Herhangi bir internet sitesine “İdlip’te son durum” yazdığınızda hemen şöyle başlıklarla karşılaşacaksınız: “İdlib’e düzenlenen saldırılarda 26 sivil hayatını kaybetti”, “Son dakika: Rus savaş uçaklarının düzenlediği saldırıda 12 sivil yaşamını yitirdi” ya da “Son dakika… Esad rejimi, Halep’in batı ve güney kırsalına kara saldırısı başlattı.”
Bu haberler bu kadarla kalmıyor tabii. Yaşanan vahşet detaylandırılıyor:
“Son 3 günde 27 bine yakın sivil Türkiye sınırı yakınlarına göç etti.” manşetinde olduğu gibi. Haber şöyle devam ediyor: “Esad rejimi ve destekçilerinin İdlib’e saldırıları nedeniyle son 3 günde yaklaşık 27 bin sivilin daha Türkiye sınırına yakın bölgelere göç ettiğini duyuruldu.”
Çoluk, çocuk, yaşlı, kadın, genç canlarını kurtarmak için sınır kapılarına doğru kaçmaya çalışıyorlar, gündüz 7, gece -4’e kadar düşebilen hava şartlarında evi barkı yıkılan insanlar ölüm kalım mücadelesi veriyorlar.
Türkiye’de ise gazetecilikten kanaat önderliğine yükselen tipler, Türkiye’nin kuzeyinin zengin güneyinin yoksul Araplara teslim edildiğini yazabiliyor. Bu türden adamlar, Suriye’den kaçan insanları memleketlerinde kalıp savaşmadıkları için de kınıyorlardı. Daha başkaları ise ısrarla Türkiye’nin Esad’la anlaşması, el sıkışması gerektiğinden söz ediyor, bu aynı insanlar, sadece Esad’ın meşru devlet başkanı olarak görülmesini değil, Rusya’nın da en önemli stratejik ortak olarak görülmesi gerektiğini savunuyorlar, hükümete bu yönde sürekli telkinlerde bulunuyorlar.
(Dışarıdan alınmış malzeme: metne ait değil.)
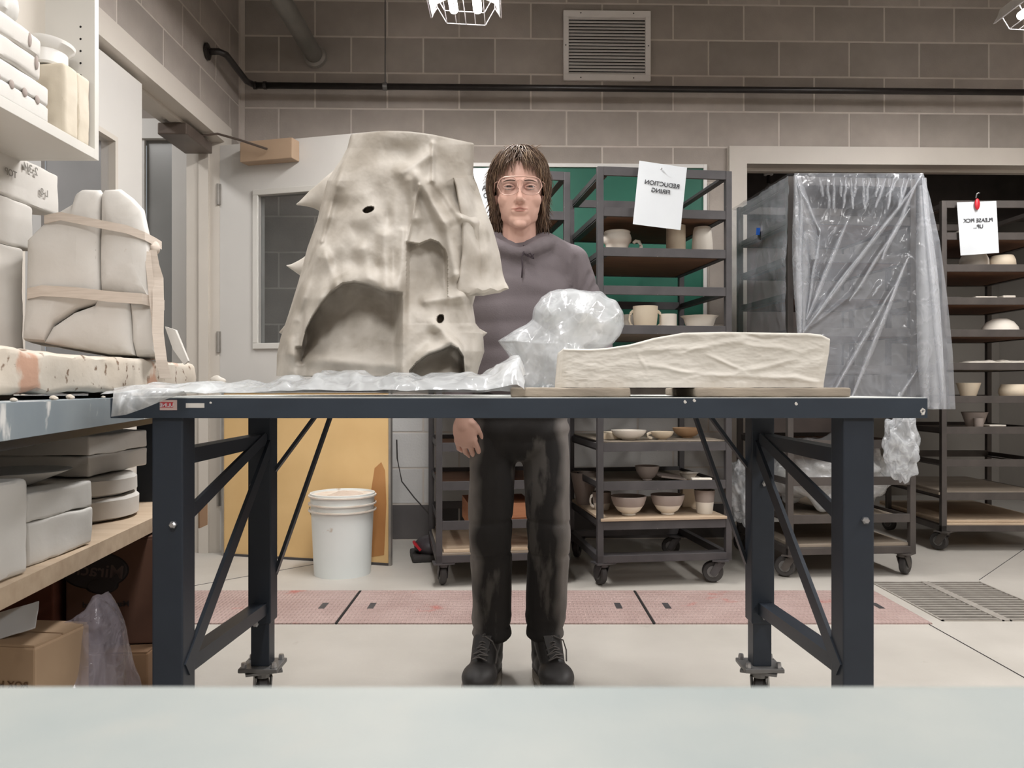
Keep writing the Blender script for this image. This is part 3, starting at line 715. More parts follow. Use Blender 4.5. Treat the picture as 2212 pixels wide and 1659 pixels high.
pot('saucer', 'plate', 1487, 1021, 1040, 22, 3.68, zA('8'), bisque, 'small pale saucer right of the tilted grey tile', 'saucer')
sp = MB().bb((0, 0, 0), (.088, .03, .008), bev=.002).build('clay_strip', bisque, loc=P(1495, 1041, 3.44)+Vector((0, 0, .002))); sp.location.z = lv['8']+.0192; tag(sp, 'thin white clay strip lying on a crossbar', 'strip')
zt9 = lv['9']+.0195+.0123
pot('mug', 'mug', 1300, 1062, 1100, 20, 3.62, zt9, bisque, 'mug with a large ring handle behind the rack post, lowest shelf', 'mug', handle=(-1,), band=.4)
pot('dipped_bowl', 'bowl', 1358, 1071, 1118, 38, 3.47, zt9, bisque, 'two-tone dipped bowl, left of the pair on the lowest shelf', 'bowl', 'dipped bowls', band=.5)
pot('dipped_bowl', 'bowl', 1442, 1068, 1118, 36, 3.49, zt9, bisque, 'two-tone dipped bowl, right of the pair on the lowest shelf', 'bowl', 'dipped bowls', band=.5)
pot('dipped_cup', 'taper', 1522, 1058, 1113, 22, 3.52, zt9, bisque, 'tall two-tone dipped cup beside the bowls on the lowest shelf', 'cup', band=.5)
bx = MB().bb((-.045, -.03, 0), (.045, .03, .095), bev=.004).build('clay_box', bisque_w, loc=P(1492, 1095, 3.72).xyz); bx.location.z = zt9; tag(bx, 'upright beige clay box behind the tall dipped cup', 'box')
bx = MB().bb((0, -.06, 0), (.09, .08, .03), bev=.006).noisify(.003, 30).build('clay_block', bisque_w, loc=(.34+.06, 3.55, zt7), smooth='auto'); tag(bx, 'pale clay block behind the rack post, right of the jeans', 'block')
pot('bowl', 'vbowl', 1262, 1020, 1075, 30, 3.8, zt9, glaze_g, 'grey bowl at the rear left corner of the lowest shelf', 'bowl')
# alcove rack pots
zD = lambda i: LD[i]-.0148+.0145
def snake():
    m = MB(); m.tube([(0, 0, .012), (.02, 0, .01), (.04, 0, .014), (.06, 0, .026), (.08, 0, .036), (.12, 0, .03)], [.008, .01, .012, .014, .016, .018], 10)
    m.ell((-.004, 0, .018), (.012, .01, .01))
    return m
o = snake().build('clay_figure', bisque, loc=(2.335, 4.24, zD(0)+.006), smooth=True); tag(o, 'small white clay creature peeking left of the please pick up sign', 'figure')
pot('bowl', 'round', 2104, 551, 573, 29, 4.26, zD(1), bisque, 'rounded white bowl under the please pick up sign, left of two', 'bowl', 'rounded bowls')
pot('bowl', 'round', 2165, 553, 573, 26, 4.24, zD(1), bisque_w, 'rounded cream bowl under the please pick up sign, right of two', 'bowl', 'rounded bowls')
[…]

Rus uçaklarının İdlip’te 12 sivili öldürmesi bu tür insanlar için bir haber değeri taşımıyor. Emperyalizmi ABD’den ibaret görmek bu adamların siyasi analizlerinin başladığı ve bittiği yer. ABD emperyalist olunca ABD’yle de gerilim için de olan Esad antiemperyalist, Esad’ın öldürdüğü siviller de ABD’nin kuklası “terörstler” olarak ilan edilebiliyor. ABD uşağı bu sivil görünümlü teröristlere sınır kapıları da açılmamalı, soğukta ya Rusya’nın bombalarıyla ya da kış koşullarıyla, açlıkla gelecek ölümü beklemeliler.
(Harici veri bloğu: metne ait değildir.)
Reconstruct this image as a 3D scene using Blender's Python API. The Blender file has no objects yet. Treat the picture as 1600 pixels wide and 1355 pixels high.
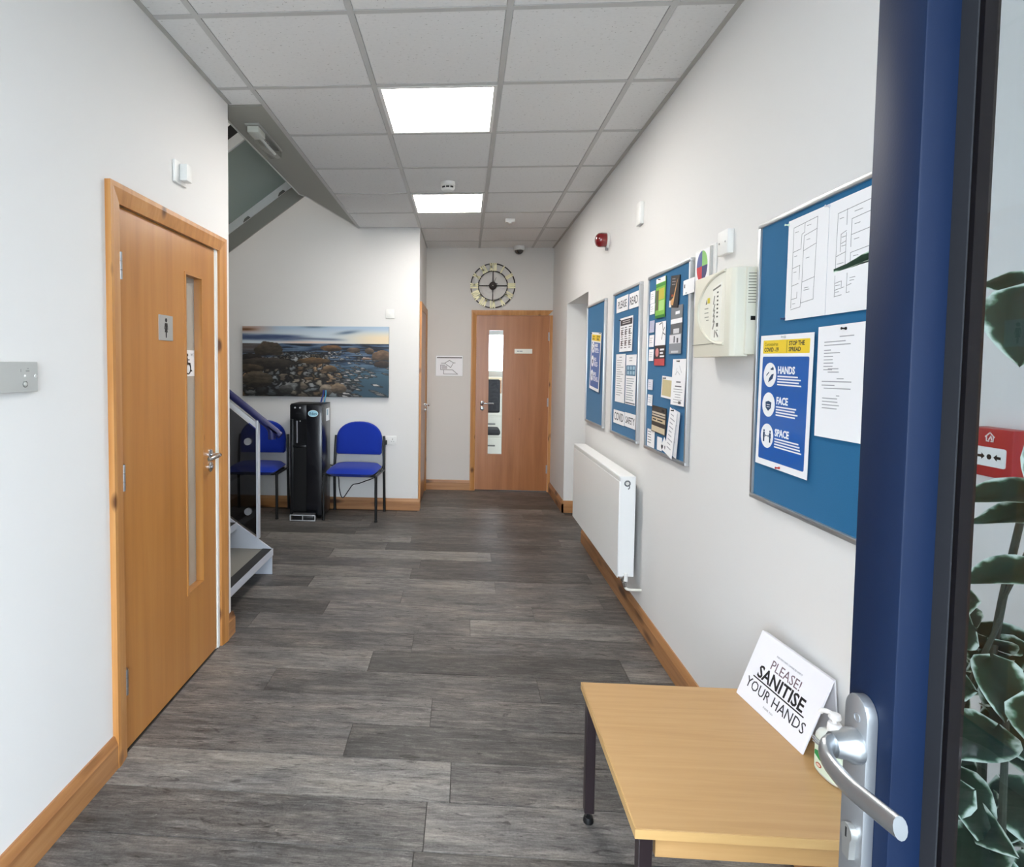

Şunu akıldan çıkartmamalıyız: Suriye’de estirilen terör dalgası, şiddet ve katliamlar Türkiye’nin Astana sürecindeki ortakları tarafından bizzat örgütleniyor.
Bu, Astana sürecinin kofluğunu ortaya sermiyor mu?
Rusya’nın da ABD gibi emperyalist bir odak olduğunu göstermiyor mu?
Emperyalizm “batı”dan ve ABD’den ibaret bir şey değildir, tersine küresel hegemonya mücadelesi veren çok parçalı bir yapıdır ve bu günlerde Suriye’de en çok sivil öldüren emperyalist güç, “doğu”daki güçtür. Ne ABD-ne Rusya! Türkiye, bölgede tüm ilgisini, halklarla diyalog kurmaya, göçmenlerin yaşam koşullarını insani düzeye çıkartmaya odaklamalıdır.